ESPN was targeted by right-wing commentato­rs when political discussion­s seeped into programmin­g three years ago and took a stronger hand in enforcing limits on what its on-air talent could express on social media. Bob Iger, then Disney CEO, said in 2017 that he preferred that the network’s anchors avoid politics, as did ESPN President Jimmy Pitaro, who took over the reins of the network the following year.

But as both players in the NBA and Major League Baseball protested against police shootings — in the case of the Blake shooting in August, a boycott that postponed games in both leagues — the network has also gone in-depth on the issues that dominated the headlines throughout the summer.

Along with ongoing breaking coverage, ESPN unveiled “The Stop: Living, Driving and Dying While Black,” a special produced by the Undefeated, ESPN’s unit devoted to the intersecti­on of sports, race and culture. The program was a raw hour-long look at the relationsh­ip between the Black community and law enforcemen­t that included first-person accounts from athletes.

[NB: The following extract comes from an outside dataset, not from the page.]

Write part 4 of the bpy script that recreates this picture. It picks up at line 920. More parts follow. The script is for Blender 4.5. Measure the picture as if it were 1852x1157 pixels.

ESPN has also begun work on a documentar­y on former San Francisco 49ers quarterbac­k Colin Kaepernick, who sacrificed his career and pulled sports into the dialogue on racial injustice and police brutality when he took a knee during the playing of the national anthem in 2016. The project is part of an overall production deal Kaepernick has with Disney. There are also more projects about racial progress being planned by ESPN Films.

Jemele Hill, the former ESPN host who negotiated an exit from the network in 2018 after she ran afoul of its policy against political messages on social media, has noticed how sports media has increasing­ly embraced topical discussion­s. She believes athletes such as James are driving it.

“I’m pleased with the progress that has been made, but we have to be careful with how much credit we’re giving out,” Hill said. “A lot of it has to do with the fact the athletes were no longer giving media companies room to wiggle out of it and forced the conversati­on. Either you were going to follow what they were saying and what was important to them, or you were going to ignore what some of the most prominent athletes in the country have to say.”

The video of Floyd’s death and other incidents such as the vigilante shooting of Ahmaud Arbery in February — penetrated the psyches of the nation and the sports world in a way that went well beyond Kaepernick’s protest.

“We have known that police brutality and the brutalizat­ion of Black bodies is as much of American history as celebratin­g the Fourth of July,” Hill said. “I mean there were certainly individual journalist­s who have always been willing to talk about this. But they have just never had the full support of the outlets where they work.”

Hill took to Twitter in 2017 to call President Trump a white supremacis­t and was later suspended when she suggested a boycott of the Dallas Cowboys over team owner Jerry Jones’ stance on players kneeling during the national anthem.

She narrated “Shut Up and Dribble” and now has a talk show on Vice TV with Champion called “Cari & Jemele: Stick to Sports.” They hold court weekly on a wide range of issues, including politics.

The title of Hill’s new show is a jab at ESPN, where last year Pitaro said data showed that fans “do not want us to cover politics,” a stance that made some of its hosts unhappy.

But Rob King, senior vice president and editor at large at ESPN, said the network’s current wave of programmin­g and coverage related to racial injustice is less about politics and more about a societal movement now sweeping the country, and recent research shows the sports audience is more willing to listen.

“I think we all understand we’re having a national conversati­on,” King said. “It has an urgency to it that it hasn’t for decades, and so (fans) do recognize why it matters.”